Wednesday, January 30, 2013

best friend is not a title, danny. its a tier.

In last night’s episode, we saw Mindy realize that the creepy midwife she was sleeping with is an asshole. He refuses to commit to any formal type of relationship and is apparently choosing to date a tiny Asian refugee who doesn’t speak English yet enjoys 3D children’s movies over her. Like, the guy is a midwife. If only she’d run the non-delusional potential murderer test on him sooner, she would have figured he was a no-go like three episodes ago. (Sidenote: I actually go to a midwife instead of a gynecologist, but she’s a really nice lesbian who talks to me about things like “respecting my cervix.” Brandon is a creepy Voldemort-y guy with feathered hair and hot stone treatments and a bathtub in his office.) But anyway, we discussed him and decided that he is an amalgamation of everything we hate about the guys we’ve hooked up with but not actually dated.
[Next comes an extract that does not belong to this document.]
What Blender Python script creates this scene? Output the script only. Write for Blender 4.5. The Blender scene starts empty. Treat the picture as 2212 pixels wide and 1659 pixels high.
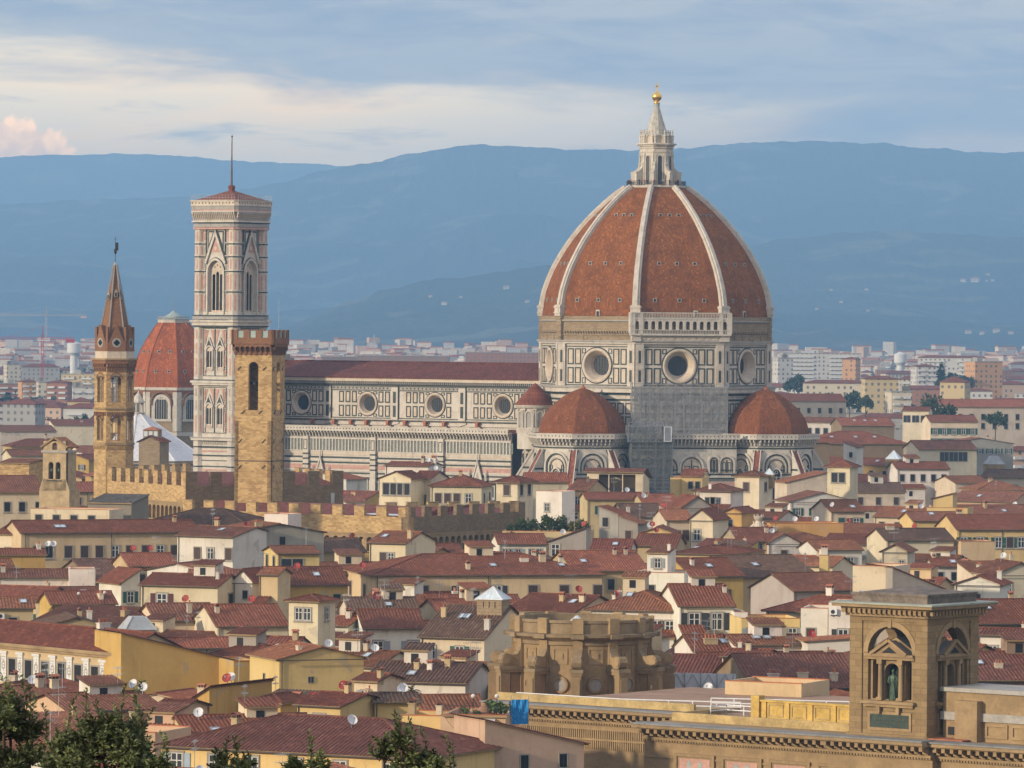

Like, there’s something wrong with him and you know you don’t want him around permanently, but for right now he’s okay. The problem with guys like this is that they’re easy to get attached to because they’re convenient. Butch friend Maggie (holla atcha name, but do you have to be a gym teacher?) said it best in her response to Mindy’s clingy bitching. “Why? Because he worked upstairs from you? Because he had a bad personality?” That’s the thing about this kind of guy. You start to want him around because you like the attention and you’re bored and you want to prove he can’t do better than you, but when it boils down to it, there’s nothing you can pinpoint actively liking about him. Mindy knows this, too, it just takes a little help to realize at times. If you recall, this was her natural reaction last week when she realized Brandon didn't like snacks. You don't make this face if the guy is a keeper.

I was hanging out with a guy right before I went to college, we’ll call him Ted, and he was fine. That’s how I’d describe him. Fine. Not particularly boring or awful, but not great either.  I didn’t actually realize that he was one of these disposable types of guys until one night when I asked him to come with me to a party at my friend’s house and he was disgustingly non-committal.

Me: Why?
Ted: Because I hate sleeping on floors.
Me: What? Ok, we’ll claim a couch.
Ted: Eh.
Me: Ted, do you just not want to go to this party?
Ted: I just don’t want to spend the night with a bunch of people I don’t know.

That was, TSwift style, The Moment I Knew. A guy who is worth more time than a haircut will want to meet your friends. Even if your friends are literally a bunch of banshees and she-goyles, he will willingly spend time with them and probably will even pretend to like them if he likes you. Ted did not fall into this part of the romantic ven diagram and, sorry Minds, neither does Brandon.

Anyway, back to the show. We also saw her start to date BJ Novak and his girlfriend, I mean best friend, I mean stalker. How did Lucy know what restaurant they were going to? I think that is significantly more Swimfan than When Harry Met Sally, but I digress. A guy with a girl-best-friend is not necessarily a bad thing, and actually is sometimes a good thing because that means other females are willing to tolerate his presence. But if the friend is significantly hotter than you and sitting on his lap, that bitch is gonna win.

And even though (as previously stated like a hundred times) we love Mindy, she did get a few things wrong in this episode.
(1) Yes, girls do care about abs.
(2) A houndstooth dress with a white button-up? You looked like a semi-stylish Indian puritan.
(3) You should have ignored your friend and thrown the nachos.
(4) This was actually Butch Maggie who said this, but men should not be the reason you get out of bed in the morning. You know why I get out of bed in the morning? Bitterness and toaster strudels.